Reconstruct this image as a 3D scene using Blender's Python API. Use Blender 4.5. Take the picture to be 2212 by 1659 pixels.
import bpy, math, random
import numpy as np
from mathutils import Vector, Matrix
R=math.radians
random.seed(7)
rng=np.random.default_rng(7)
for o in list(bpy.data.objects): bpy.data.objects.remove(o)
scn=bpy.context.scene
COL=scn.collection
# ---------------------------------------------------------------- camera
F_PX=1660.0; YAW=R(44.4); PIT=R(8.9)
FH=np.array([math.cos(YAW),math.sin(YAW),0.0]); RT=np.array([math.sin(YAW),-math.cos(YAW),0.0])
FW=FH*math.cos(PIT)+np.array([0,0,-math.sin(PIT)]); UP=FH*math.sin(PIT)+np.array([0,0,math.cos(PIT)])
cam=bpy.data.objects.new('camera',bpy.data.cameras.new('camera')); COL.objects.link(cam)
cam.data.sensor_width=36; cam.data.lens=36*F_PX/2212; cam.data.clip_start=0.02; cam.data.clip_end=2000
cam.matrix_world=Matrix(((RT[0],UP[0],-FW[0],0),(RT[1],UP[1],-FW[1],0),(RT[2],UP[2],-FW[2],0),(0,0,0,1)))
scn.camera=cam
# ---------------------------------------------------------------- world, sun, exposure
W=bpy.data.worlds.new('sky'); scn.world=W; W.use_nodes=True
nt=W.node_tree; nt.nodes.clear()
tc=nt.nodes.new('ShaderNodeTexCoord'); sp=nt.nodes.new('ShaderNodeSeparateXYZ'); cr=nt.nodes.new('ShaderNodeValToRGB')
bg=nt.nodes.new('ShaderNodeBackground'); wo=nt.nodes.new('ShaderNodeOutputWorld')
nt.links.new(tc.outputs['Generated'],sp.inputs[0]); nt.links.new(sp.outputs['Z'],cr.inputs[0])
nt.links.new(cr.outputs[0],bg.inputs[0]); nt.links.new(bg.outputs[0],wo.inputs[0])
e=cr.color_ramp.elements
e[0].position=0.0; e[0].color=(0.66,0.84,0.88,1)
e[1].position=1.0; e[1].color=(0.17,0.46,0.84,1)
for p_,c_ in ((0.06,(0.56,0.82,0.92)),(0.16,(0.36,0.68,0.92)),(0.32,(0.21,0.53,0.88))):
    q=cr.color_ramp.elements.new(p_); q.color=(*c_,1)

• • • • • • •

◆ Written task:
Return all lines containing "scene".

◆ Answer in full:
Reconstruct this image as a 3D scene using Blender's Python API. Use Blender 4.5. Take the picture to be 2212 by 1659 pixels.
scn=bpy.context.scene